Did any one ever use keypunch to tape or 8' floppy?
On Wed, 19 Jul 2017, Mike Stein via cctalk wrote:
Those 8' floppies were a PITA to handle and store, but
they sure held a lot of data...
;-P

That is why they switched from 8 foot to 5.25 foot floppies.


Punchcard size is reputed to have been chosen for use of readily available currency bins (was the dollar bill reduced in size as a reflection of its declining value :-?

8 inch floppies (1971 23FD) were intended to be stored like 8.5x11 paper.


I'd like to find more info about the decision of 5.25 inch.
http://archive.computerhistory.org/resources/text/Oral_History/5.25_3.5_Floppy_Drive/5.25_and_3.5_Floppy_Panel.oral_history.2005.102657925.pdf
is one of the only sources.

In it,
Don Massaro, of Shugart Associates, says that they chose 5.25" as the smallest that they could make a diskette that COULD NOT be put in a shirt pocket, deliberately avoiding that particular method of damaging a diskette.

They all agree that Wang was the impetus. That Steve Jobs was pestering them for a cheap drive, but due to the holes in his jeans and personal hygiene?, they never took him seriously.

George Sollman said that the drive size was shosen to match tape drives.

(also mentioned in a sidebar in Byte 35? years ago:)
However Jimmy Adkisson of Shugart Associates claims that they were in a bar with Dr. Wang and his people, and when they asked Wang what size it should be, he picked up a bar napkin. Adkisson took the napkin back to the office and measured it. I want to find out what bar, and whether that bar has personalized napkins! (I'd also like to get novelty napkins printed up with a picture of a diskette and a copy of that story printed on the back!)

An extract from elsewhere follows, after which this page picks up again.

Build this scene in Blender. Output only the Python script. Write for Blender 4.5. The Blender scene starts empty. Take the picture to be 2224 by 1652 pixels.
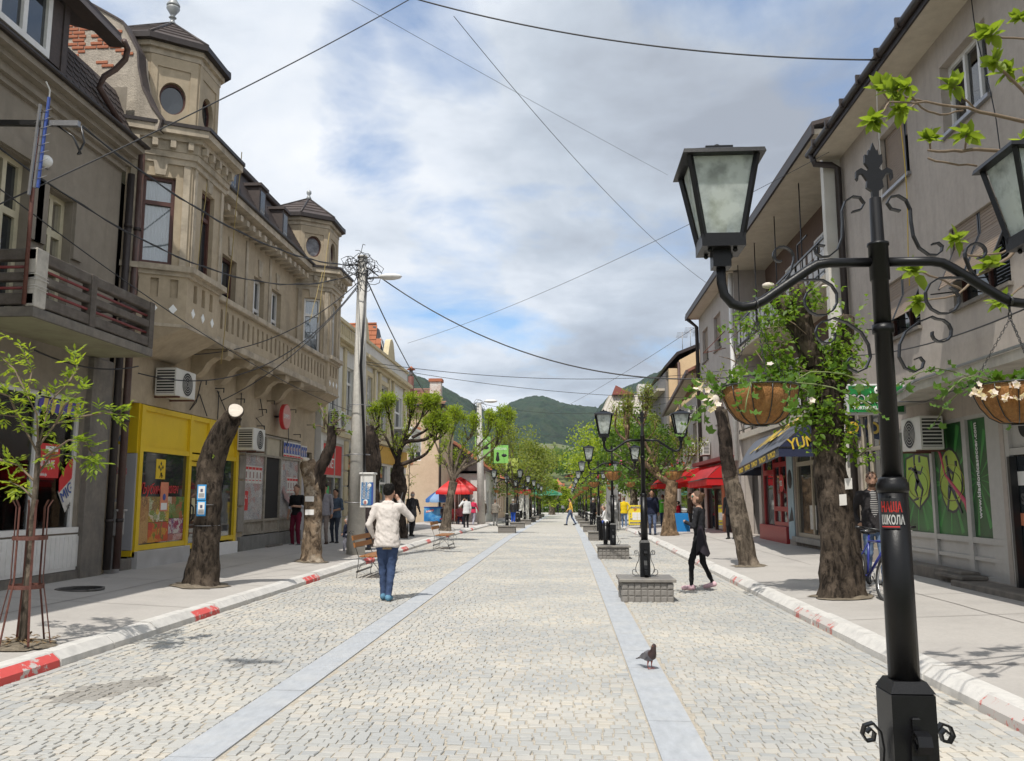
import bpy,bmesh,math,random
import numpy as np
from mathutils import Vector,Matrix,noise as mnoise
R=math.radians
rnd=random.Random(7)
S=bpy.context.scene
COL=S.collection
# --- camera
CW,CH,CF=2223.0,1652.0,1850.0
EYE=Vector((0.0,0.0,1.6))
PITCH,YAW=R(7.848),R(3.5697)
cam_data=bpy.data.cameras.new('camera')
cam_data.sensor_width=36.0
cam_data.lens=36.0*CF/CW
cam_data.clip_start=0.05
cam_data.clip_end=12000.0
cam=bpy.data.objects.new('camera',cam_data)
cam.location=EYE
cam.rotation_euler=(R(90)+PITCH,0.0,YAW)
COL.objects.link(cam)
S.camera=cam
# --- sun, sky, exposure
SUN_EL,SUN_AZ=R(60.5),R(17)
TO_SUN=Vector((-math.sin(SUN_AZ)*math.cos(SUN_EL),-math.cos(SUN_AZ)*math.cos(SUN_EL),math.sin(SUN_EL)))
sun=bpy.data.lights.new('sun','SUN')
sun.energy=4.3
sun.angle=R(0.55)
sun.color=(1.0,0.955,0.88)
sun_o=bpy.data.objects.new('sun',sun)
sun_o.rotation_euler=TO_SUN.to_track_quat('Z','Y').to_euler()
sun_o.location=(-20,-40,90)
COL.objects.link(sun_o)
S.view_settings.view_transform='Standard'
S.view_settings.look='None'
S.view_settings.exposure=0.0
S.view_settings.gamma=1.0
S.view_settings.use_curve_mapping=False
S.cycles.max_bounces=7
S.cycles.diffuse_bounces=3
S.cycles.glossy_bounces=3
S.cycles.transmission_bounces=4
S.cycles.transparent_max_bounces=10
S.cycles.volume_bounces=0
S.cycles.use_denoising=True
S.cycles.sample_clamp_indirect=6.0
S.cycles.caustics_reflective=False
S.cycles.caustics_refractive=False
def survey_dir(u,v):
 cp,sp,cy,sy=math.cos(PITCH),math.sin(PITCH),math.cos(YAW),math.sin(YAW)
 f=Vector((-sy*cp,cy*cp,sp));r=Vector((cy,sy,0));up=r.cross(f)
 return f+r*((u-CW/2)/CF)-up*((v-CH/2)/CF)
W=bpy.data.worlds.new('World')
S.world=W
W.use_nodes=True
nt=W.node_tree
nt.nodes.clear()
def wn(t,**k):
 n=nt.nodes.new(t)
 for a,b in k.items():setattr(n,a,b)
 return n
def wl(a,b):nt.links.new(a,b)
sky=wn('ShaderNodeTexSky',sky_type='NISHITA',sun_disc=False)
sky.sun_elevation=SUN_EL
sky.sun_rotation=math.atan2(TO_SUN.x,TO_SUN.y)
sky.air_density=1.0;sky.dust_density=0.6;sky.ozone_density=2.0
tc=wn('ShaderNodeTexCoord')
def wmath(op,a,b=None,clamp=False):
 n=wn('ShaderNodeMath',operation=op,use_clamp=clamp)
 for i,x in enumerate((a,b)):
  if x is None:continue
  if isinstance(x,(int,float)):n.inputs[i].default_value=x
  else:wl(x,n.inputs[i])
 return n.outputs[0]
sep=wn('ShaderNodeSeparateXYZ');wl(tc.outputs['Generated'],sep.inputs[0])
zz=wmath('ADD',wmath('MAXIMUM',sep.outputs['Z'],0.0),0.22)
comb=wn('ShaderNodeCombineXYZ')
wl(wmath('DIVIDE',sep.outputs['X'],zz),comb.inputs[0]);wl(wmath('DIVIDE',sep.outputs['Y'],zz),comb.inputs[1])
def wnoise(scale,detail,rough,off,dist=0.0):
 m=wn('ShaderNodeMapping');m.inputs['Location'].default_value=off
 wl(comb.outputs[0],m.inputs[0])
 n=wn('ShaderNodeTexNoise');n.inputs['Scale'].default_value=scale;n.inputs['Detail'].default_value=detail
 n.inputs['Roughness'].default_value=rough;n.inputs['Distortion'].default_value=dist
 wl(m.outputs[0],n.inputs['Vector']);return n.outputs['Fac']
def wramp(x,stops):
 n=wn('ShaderNodeValToRGB');wl(x,n.inputs[0]);e=n.color_ramp.elements
 while len(e)<len(stops):e.new(0.5)
 for i,(p,c)in enumerate(stops):
  e[i].position=p;e[i].color=(c[0],c[1],c[2],1)if isinstance(c,tuple)else(c,c,c,1)
 return n.outputs[0]
cov=wnoise(2.1,9.0,0.58,(3.1,1.7,0.4),0.25)
cov=wmath('ADD',cov,0.185)
for u,v,size,amt in((925,95,0.07,0.20),(765,325,0.045,0.15),(820,400,0.04,0.12),(715,140,0.035,0.15),(965,605,0.055,0.17),(1180,770,0.035,0.09),(840,20,0.03,0.06),(2300,-900,0.3,0.16),(-1500,-400,0.35,0.15)):
 d=survey_dir(u,v).normalized()
 dp=wn('ShaderNodeVectorMath',operation='DOT_PRODUCT');wl(tc.outputs['Generated'],dp.inputs[0]);dp.inputs[1].default_value=d
 k=wmath('DIVIDE',wmath('SUBTRACT',dp.outputs['Value'],math.cos(size*1.9)),1-math.cos(size*1.9),True)
 cov=wmath('SUBTRACT',cov,wmath('MULTIPLY',k,amt))
cloud_a=wramp(cov,[(0.41,0.0),(0.64,1.0)])
body=wnoise(1.5,8.0,0.56,(8.2,4.4,1.9),0.2)
dk=survey_dir(1790,330).normalized()
dp=wn('ShaderNodeVectorMath',operation='DOT_PRODUCT');wl(tc.outputs['Generated'],dp.inputs[0]);dp.inputs[1].default_value=dk
k=wmath('DIVIDE',wmath('SUBTRACT',dp.outputs['Value'],math.cos(0.42)),1-math.cos(0.42),True)
body=wmath('SUBTRACT',body,wmath('MULTIPLY',k,0.26))
cloud_c=wramp(body,[(0.20,(4.1,4.45,5.1)),(0.35,(6.0,6.6,7.4)),(0.47,(8.4,8.9,9.6)),(0.62,(10.2,10.4,10.7))])
mx=wn('ShaderNodeMix',data_type='RGBA')
wl(cloud_a,mx.inputs[0]);wl(cloud_c,mx.inputs[7])
skg=wn('ShaderNodeMix',data_type='RGBA',blend_type='MULTIPLY');skg.inputs[0].default_value=1.0
wl(sky.outputs[0],skg.inputs[6]);skg.inputs[7].default_value=(1.6,1.75,1.85,1)
wl(skg.outputs[2],mx.inputs[6])
bg=wn('ShaderNodeBackground');bg.inputs['Strength'].default_value=0.1
wl(mx.outputs[2],bg.inputs['Color'])
wo=wn('ShaderNodeOutputWorld');wl(bg.outputs[0],wo.inputs['Surface'])
W.cycles.sampling_method='MANUAL';W.cycles.sample_map_resolution=512
# --- surveying: sheet point -> point of the place on a known plane
def gz(y):
 return 0.0 if y<35 else max(-0.0085*(y-35),-1.6)
def at_x(u,v,x):
 d=survey_dir(u,v);return EYE+d*(x/d.x)
def at_y(u,v,y):
 d=survey_dir(u,v);return EYE+d*(y/d.y)
def at_g(u,v,up=0.0):
 d=survey_dir(u,v);y=15.0
 for _ in range(50):
  t=(gz(y)+up-EYE.z)/d.z;y=0.5*y+0.5*(EYE+d*t).y
 return Vector((EYE.x+d.x*t,y,gz(y)+up))
 # --- materials
MATS={}
def mat(name,col,rough=0.8,var=0.12,scale=6.0,bump=0.0,bscale=40.0,metal=0.0,spec=0.5,streak=0.0,stain=None,sscale=1.2,samt=0.5,stretch=None,coat=0.0,alpha=None):
 """Plain surface: base colour with fine grain, optional blotchy stains, rain streaks and relief."""
 if name in MATS:return MATS[name]
 m=bpy.data.materials.new(name);m.use_nodes=True
 t=m.node_tree;n=t.nodes;b=n['Principled BSDF']
 b.inputs['Roughness'].default_value=rough;b.inputs['Metallic'].default_value=metal
 b.inputs['Specular IOR Level'].default_value=spec
 b.inputs['Coat Weight'].default_value=coat
 tcn=n.new('ShaderNodeTexCoord')
 def nz(sc,det=4,ro=0.6,st=None):
  x=n.new('ShaderNodeTexNoise');x.inputs['Scale'].default_value=sc;x.inputs['Detail'].default_value=det;x.inputs['Roughness'].default_value=ro
  if st:
   mp=n.new('ShaderNodeMapping');mp.inputs['Scale'].default_value=st
   t.links.new(tcn.outputs['Object'],mp.inputs[0]);t.links.new(mp.outputs[0],x.inputs['Vector'])
  else:t.links.new(tcn.outputs['Object'],x.inputs['Vector'])
  return x.outputs['Fac']
 def ramp(x,a,c0,c1,b_):
  r=n.new('ShaderNodeValToRGB');t.links.new(x,r.inputs[0])
  r.color_ramp.elements[0].position=a;r.color_ramp.elements[1].position=b_
  r.color_ramp.elements[0].color=(*c0,1);r.color_ramp.elements[1].color=(*c1,1);return r.outputs[0]
 lo=tuple(max(0.0,c*(1-var))for c in col);hi=tuple(min(1.0,c*(1+var))for c in col)
 c=ramp(nz(scale,5,0.65,stretch),0.3,lo,hi,0.7)
 def mixin(c,fac,col2,amt):
  q=n.new('ShaderNodeMath');q.operation='MULTIPLY';t.links.new(fac,q.inputs[0]);q.inputs[1].default_value=amt
  x=n.new('ShaderNodeMix');x.data_type='RGBA';t.links.new(q.outputs[0],x.inputs[0]);t.links.new(c,x.inputs[6]);x.inputs[7].default_value=(*col2,1)
  return x.outputs[2]
 if stain:c=mixin(c,ramp(nz(sscale,7,0.65),0.45,(0,0,0),(1,1,1),0.68),stain,samt)
 if streak:c=mixin(c,ramp(nz(1.0,5,0.6,(5,5,0.35)),0.48,(0,0,0),(1,1,1),0.7),tuple(x*0.45 for x in col),streak)
 t.links.new(c,b.inputs['Base Color'])
 if bump:
  bp=n.new('ShaderNodeBump');bp.inputs['Strength'].default_value=bump;bp.inputs['Distance'].default_value=0.02
  t.links.new(nz(bscale,6,0.7,stretch),bp.inputs['Height']);t.links.new(bp.outputs[0],b.inputs['Normal'])
 MATS[name]=m;return m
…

Later, there was the "battle of the shirt-pocket disks" between 3" (Amstrad), 3.25" (Dysan) and 3.5" (Sony). Dysan, who did not want to retool to make hard-shell 3" or 3.5", designed a 3.25" floppy floppy. They made the seemingly sensible assumption that the size conflict would be won by whichever had software available, and they bet the company on a 3.25" software publishing venture. Almost all MAJOR programs were available on 3.25" diskettes, even though the Seequia Chameleon 325 was the only computer that ever made it to market with a 3.25" drive.
3.9", 2.9", 2.8", and several others, never caught on.


HP and Apple went with Sony 3.5", and when IBM also went 3.5" (abandoning their announced 3.9"), that sealed it.
The earliest 3.5" disks (I have a few "Shugart" ones) had no shutter.
Then there was a sliding spring loaded shutter, with a place on the disk to labelled "PINCH" (with an arrow) to release the shutter. When full automatic shutters came out, the word "PINCH" was dropped, but the arrow was left on as a reminder of which direction the disk went into the drive, even though it only went in one way (unlike 8" and 5.25" disks that would fit into the drive 8 ways)


It is also amusing about the distortions in memory perceptions.
I have a [slightly crashed] RAMAC? 24" 100K? platter. I would show it to my students. Whenever it was mentioned later, the students would recall it as being "three or four feet diameter!"

Similarly, we often waste time in futile attempts to track down "ten inch" and "twelve inch" floppy stories that were simply misremembrances of 8".
(If you don't believe that, FIND ONE)


http://www.ricomputermuseum.org/Home/shirt-pocket-diskette
is an UNCREDITED direct copy of a post that I made in this group.
Lack of attribution isn't very bad. But adding "RICM notes that" on the beginning of one of my paragraphs turns that into theft. (3 of less than 10 words changed)
Is the rest of "their" content also similarly plagiarized?
Are the pictures of THEIR collection, or unauthorized copies of other people's pictures?